Boeing Bold Stroke Avionics Example
This section illustrates the use of the Alderis language in a case study from the domain of avionics distributed real-time embedded (DRE) systems. Figure 1 shows the component-based architecture of the system, which is built upon the Boeing Bold Stroke real-time middleware. This application is deployed on a non-preemptive multiprocessor platform. As shown in Figure 1, this application is driven by five Timer components deployed on five CPUs.
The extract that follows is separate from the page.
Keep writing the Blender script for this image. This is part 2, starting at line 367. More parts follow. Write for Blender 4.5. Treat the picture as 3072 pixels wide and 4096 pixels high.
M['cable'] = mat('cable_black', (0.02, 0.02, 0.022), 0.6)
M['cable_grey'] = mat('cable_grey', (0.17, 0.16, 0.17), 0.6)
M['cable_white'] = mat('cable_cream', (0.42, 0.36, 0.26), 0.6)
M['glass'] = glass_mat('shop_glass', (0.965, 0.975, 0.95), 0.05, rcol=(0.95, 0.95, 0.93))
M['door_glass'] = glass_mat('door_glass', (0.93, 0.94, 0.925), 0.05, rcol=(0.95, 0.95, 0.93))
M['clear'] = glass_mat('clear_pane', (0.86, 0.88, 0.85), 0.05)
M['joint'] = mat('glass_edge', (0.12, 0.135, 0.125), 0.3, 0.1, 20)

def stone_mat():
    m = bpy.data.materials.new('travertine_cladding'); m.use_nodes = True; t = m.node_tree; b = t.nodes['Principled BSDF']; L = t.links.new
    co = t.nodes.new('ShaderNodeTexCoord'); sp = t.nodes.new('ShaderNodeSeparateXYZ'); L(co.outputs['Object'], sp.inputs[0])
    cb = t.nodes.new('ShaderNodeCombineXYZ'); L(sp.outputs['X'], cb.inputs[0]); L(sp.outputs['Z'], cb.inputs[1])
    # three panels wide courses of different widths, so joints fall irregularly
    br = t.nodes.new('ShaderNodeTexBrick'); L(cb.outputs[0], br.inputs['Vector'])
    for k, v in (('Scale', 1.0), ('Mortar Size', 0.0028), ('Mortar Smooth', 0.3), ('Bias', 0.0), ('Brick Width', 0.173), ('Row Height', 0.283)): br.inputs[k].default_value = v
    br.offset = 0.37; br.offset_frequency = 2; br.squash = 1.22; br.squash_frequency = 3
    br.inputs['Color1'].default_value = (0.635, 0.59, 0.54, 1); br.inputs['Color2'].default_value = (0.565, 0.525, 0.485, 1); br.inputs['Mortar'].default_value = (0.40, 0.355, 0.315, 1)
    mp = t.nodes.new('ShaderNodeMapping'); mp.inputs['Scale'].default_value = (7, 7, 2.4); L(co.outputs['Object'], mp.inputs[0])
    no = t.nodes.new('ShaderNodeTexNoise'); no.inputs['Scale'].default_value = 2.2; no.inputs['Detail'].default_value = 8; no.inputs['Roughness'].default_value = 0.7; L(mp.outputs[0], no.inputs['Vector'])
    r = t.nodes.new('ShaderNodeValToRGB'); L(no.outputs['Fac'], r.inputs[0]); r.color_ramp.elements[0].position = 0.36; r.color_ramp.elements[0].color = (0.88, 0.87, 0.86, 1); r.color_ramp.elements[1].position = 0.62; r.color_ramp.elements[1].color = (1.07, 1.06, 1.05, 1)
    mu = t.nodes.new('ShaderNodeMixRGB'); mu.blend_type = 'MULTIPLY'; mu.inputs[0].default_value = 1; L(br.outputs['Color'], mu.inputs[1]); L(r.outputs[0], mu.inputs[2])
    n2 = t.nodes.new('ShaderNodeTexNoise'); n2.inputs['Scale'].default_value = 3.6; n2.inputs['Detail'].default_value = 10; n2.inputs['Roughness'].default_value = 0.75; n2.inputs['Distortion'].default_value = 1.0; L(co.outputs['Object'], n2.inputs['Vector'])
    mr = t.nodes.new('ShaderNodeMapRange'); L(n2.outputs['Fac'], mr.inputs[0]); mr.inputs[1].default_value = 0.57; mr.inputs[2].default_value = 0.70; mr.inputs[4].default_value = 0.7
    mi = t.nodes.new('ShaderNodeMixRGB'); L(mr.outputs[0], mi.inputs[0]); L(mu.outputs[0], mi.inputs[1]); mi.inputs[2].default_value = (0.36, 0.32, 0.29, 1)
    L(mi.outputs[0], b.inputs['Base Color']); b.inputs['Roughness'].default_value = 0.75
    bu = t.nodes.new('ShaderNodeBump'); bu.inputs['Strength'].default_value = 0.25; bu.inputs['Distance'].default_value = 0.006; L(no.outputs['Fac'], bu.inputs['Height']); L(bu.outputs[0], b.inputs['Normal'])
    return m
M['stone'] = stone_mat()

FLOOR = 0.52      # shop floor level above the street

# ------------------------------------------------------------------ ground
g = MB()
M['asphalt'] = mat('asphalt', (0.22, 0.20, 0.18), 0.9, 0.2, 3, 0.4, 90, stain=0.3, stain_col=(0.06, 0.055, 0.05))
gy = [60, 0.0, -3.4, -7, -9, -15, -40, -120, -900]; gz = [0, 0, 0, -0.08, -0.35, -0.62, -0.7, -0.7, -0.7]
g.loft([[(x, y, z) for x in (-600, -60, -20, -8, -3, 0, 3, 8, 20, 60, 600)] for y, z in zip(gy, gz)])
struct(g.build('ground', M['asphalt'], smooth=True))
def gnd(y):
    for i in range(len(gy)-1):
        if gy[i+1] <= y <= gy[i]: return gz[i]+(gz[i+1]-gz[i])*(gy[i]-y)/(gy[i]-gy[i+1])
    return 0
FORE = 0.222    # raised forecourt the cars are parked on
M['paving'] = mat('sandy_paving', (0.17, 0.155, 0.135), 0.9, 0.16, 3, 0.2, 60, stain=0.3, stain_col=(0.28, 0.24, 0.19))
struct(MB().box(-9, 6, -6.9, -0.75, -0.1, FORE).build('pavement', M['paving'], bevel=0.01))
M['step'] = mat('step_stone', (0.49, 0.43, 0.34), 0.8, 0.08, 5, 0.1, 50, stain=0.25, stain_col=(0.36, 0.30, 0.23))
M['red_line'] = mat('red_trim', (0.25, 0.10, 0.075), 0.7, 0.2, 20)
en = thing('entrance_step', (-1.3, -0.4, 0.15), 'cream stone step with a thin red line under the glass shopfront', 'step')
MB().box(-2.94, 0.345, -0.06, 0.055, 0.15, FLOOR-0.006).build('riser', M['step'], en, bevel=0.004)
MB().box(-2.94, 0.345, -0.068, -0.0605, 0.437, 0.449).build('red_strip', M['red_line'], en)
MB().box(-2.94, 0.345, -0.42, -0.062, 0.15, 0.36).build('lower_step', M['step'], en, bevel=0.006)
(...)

Figure 1 - Aspects of the Bold Stroke Application
Computations on different processors are driven by their respective timers. Components, however, do not necessarily execute with the timer's rate, as seen in the NAV_DISPLAY component's case. It is executed more often to serve remote requests than to serve local requests on CPU_3.
Compositional Analysis
Figure 3 shows how we modeled the system in the Uppaal model checker tool. The application consits of 11 Task components and 11 event channels, which 5 are local and used only for buffering. The application is deployed on 5 processors. We have to model event channels explicitly (1) when we have to buffer events or (2) on remote event channels which have measureable delays. All the event channels satisfy one of the above conditions, except the timer's event channels that have been abstracted out in the model.
The scheduling policies are represented by Schedulers in the DRE Semantic Domain. Since the Bold Stroke application is deployed on a 5-processor architecture we define 5 schedulers as shown on Figure 3. The schedulers get more complex according to the scheduling policies. The automatic generation of the models provides a safe way to ensure the correct guard conditions and assignments. The timed automata model shown in Figure 3 corresponding to the Bold Stroke system shown in Figure 1 has been shown to be schedulable.